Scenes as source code

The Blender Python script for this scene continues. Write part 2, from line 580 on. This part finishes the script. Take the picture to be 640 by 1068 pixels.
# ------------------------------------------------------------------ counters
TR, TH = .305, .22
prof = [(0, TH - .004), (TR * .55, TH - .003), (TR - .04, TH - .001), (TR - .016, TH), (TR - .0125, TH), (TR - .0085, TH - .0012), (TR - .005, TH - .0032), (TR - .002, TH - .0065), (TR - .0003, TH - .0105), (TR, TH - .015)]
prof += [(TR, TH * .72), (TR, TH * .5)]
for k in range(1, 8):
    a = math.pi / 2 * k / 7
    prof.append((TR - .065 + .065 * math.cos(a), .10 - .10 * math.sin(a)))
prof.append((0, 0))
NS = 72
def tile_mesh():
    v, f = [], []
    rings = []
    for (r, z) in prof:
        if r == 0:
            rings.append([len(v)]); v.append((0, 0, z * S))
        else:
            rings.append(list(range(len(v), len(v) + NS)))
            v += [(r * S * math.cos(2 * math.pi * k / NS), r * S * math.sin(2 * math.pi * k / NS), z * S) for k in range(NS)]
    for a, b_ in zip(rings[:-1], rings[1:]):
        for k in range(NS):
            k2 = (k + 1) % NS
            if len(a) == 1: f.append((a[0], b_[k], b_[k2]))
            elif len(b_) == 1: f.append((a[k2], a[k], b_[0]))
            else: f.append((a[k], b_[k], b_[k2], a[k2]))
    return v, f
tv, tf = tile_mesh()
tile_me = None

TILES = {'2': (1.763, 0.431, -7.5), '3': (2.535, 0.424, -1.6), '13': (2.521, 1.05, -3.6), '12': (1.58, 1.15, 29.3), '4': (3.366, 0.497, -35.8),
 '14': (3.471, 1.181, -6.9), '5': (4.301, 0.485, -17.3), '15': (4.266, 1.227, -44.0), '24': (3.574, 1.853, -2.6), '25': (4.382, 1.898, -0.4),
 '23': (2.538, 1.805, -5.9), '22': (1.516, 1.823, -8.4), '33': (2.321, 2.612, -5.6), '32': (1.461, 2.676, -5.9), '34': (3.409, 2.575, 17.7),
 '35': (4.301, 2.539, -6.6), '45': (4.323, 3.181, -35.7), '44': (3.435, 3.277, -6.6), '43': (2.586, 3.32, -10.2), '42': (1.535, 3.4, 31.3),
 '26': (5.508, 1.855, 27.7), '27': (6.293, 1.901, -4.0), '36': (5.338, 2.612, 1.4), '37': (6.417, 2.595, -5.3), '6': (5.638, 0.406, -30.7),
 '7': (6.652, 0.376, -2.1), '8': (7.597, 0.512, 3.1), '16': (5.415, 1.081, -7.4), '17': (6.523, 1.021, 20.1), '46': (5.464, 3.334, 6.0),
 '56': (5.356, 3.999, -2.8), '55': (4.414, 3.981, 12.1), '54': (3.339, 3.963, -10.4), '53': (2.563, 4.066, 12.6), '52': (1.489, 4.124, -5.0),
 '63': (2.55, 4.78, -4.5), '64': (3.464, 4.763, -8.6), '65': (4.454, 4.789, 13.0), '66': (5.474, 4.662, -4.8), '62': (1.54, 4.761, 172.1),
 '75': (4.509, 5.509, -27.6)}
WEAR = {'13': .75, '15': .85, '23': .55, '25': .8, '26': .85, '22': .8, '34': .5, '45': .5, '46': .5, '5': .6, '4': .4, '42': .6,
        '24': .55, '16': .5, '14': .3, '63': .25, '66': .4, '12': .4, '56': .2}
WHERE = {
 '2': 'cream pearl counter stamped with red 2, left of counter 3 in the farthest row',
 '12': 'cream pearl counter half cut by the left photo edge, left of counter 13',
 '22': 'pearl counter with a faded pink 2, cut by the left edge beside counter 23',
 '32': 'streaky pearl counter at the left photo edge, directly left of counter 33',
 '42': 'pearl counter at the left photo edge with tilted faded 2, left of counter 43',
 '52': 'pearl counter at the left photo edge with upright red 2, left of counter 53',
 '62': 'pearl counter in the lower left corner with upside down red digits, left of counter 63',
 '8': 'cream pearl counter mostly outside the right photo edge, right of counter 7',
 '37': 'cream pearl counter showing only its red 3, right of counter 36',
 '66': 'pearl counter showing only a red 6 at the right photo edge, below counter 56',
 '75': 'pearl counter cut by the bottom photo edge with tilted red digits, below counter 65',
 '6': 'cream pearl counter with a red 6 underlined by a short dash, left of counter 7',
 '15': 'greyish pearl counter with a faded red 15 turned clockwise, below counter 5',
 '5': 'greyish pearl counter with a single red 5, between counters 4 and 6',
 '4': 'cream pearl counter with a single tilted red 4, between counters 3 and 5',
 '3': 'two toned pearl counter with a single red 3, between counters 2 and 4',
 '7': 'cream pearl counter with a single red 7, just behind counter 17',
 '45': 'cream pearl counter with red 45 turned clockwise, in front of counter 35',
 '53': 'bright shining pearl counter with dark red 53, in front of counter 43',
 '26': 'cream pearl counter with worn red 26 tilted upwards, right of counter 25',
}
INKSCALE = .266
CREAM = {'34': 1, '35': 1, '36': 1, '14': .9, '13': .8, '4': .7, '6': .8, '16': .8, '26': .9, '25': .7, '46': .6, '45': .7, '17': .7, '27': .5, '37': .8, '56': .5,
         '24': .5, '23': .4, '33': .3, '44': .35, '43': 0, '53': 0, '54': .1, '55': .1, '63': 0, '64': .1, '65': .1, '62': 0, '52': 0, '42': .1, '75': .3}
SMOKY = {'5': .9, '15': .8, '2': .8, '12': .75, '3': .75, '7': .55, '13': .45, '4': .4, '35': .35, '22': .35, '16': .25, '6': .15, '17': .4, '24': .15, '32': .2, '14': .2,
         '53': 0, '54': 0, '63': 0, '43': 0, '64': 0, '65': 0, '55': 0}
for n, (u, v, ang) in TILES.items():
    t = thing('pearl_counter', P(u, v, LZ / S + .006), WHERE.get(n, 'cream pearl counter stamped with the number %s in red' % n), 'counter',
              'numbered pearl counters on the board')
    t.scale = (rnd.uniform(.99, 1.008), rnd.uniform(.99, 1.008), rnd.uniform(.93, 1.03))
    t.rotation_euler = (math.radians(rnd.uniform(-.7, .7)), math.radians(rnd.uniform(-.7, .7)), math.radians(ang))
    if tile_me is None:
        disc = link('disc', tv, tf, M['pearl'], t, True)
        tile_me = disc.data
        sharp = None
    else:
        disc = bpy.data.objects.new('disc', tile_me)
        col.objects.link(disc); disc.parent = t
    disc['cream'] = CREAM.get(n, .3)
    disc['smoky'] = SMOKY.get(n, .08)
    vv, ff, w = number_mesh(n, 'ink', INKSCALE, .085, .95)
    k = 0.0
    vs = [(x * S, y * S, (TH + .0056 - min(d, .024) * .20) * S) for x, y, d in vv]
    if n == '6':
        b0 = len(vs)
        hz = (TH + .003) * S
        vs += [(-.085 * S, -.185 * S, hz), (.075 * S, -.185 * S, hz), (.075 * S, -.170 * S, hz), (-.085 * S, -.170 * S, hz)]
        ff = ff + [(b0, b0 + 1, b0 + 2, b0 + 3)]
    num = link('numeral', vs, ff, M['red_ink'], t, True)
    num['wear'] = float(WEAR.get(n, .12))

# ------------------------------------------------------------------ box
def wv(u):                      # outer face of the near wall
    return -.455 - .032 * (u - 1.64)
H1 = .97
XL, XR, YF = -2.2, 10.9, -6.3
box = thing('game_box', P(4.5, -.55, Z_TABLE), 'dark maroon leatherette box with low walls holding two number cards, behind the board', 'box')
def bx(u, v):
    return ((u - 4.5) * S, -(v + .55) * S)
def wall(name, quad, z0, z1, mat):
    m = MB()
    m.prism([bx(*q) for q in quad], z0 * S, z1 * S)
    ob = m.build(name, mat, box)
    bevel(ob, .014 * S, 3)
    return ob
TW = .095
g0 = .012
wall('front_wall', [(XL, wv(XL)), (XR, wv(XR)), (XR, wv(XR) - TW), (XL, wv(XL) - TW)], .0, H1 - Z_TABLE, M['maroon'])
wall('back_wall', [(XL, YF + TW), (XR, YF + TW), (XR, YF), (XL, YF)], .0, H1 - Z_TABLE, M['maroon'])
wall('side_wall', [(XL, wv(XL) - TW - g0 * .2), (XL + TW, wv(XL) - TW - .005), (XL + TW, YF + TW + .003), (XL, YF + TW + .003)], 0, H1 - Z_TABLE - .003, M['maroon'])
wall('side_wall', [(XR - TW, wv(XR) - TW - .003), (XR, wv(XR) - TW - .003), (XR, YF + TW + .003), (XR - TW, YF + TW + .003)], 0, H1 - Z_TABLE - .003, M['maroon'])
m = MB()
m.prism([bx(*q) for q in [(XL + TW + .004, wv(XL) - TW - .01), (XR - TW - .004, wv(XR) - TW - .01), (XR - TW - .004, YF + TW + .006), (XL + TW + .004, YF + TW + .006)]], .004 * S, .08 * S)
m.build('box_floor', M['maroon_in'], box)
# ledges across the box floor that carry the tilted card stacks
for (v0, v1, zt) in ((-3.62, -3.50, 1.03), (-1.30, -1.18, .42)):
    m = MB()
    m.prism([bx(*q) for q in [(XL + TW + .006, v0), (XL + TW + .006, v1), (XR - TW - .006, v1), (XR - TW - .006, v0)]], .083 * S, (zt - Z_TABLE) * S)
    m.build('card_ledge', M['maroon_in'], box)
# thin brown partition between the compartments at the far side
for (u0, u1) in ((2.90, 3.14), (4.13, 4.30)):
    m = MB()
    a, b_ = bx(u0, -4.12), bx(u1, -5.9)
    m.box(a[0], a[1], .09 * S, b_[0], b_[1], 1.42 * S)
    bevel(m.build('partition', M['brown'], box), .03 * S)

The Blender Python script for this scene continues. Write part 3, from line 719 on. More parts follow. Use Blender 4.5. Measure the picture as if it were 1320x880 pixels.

*Exercise task*.
Count how many lines contain "this" and give only that count.

*Complete output*.
2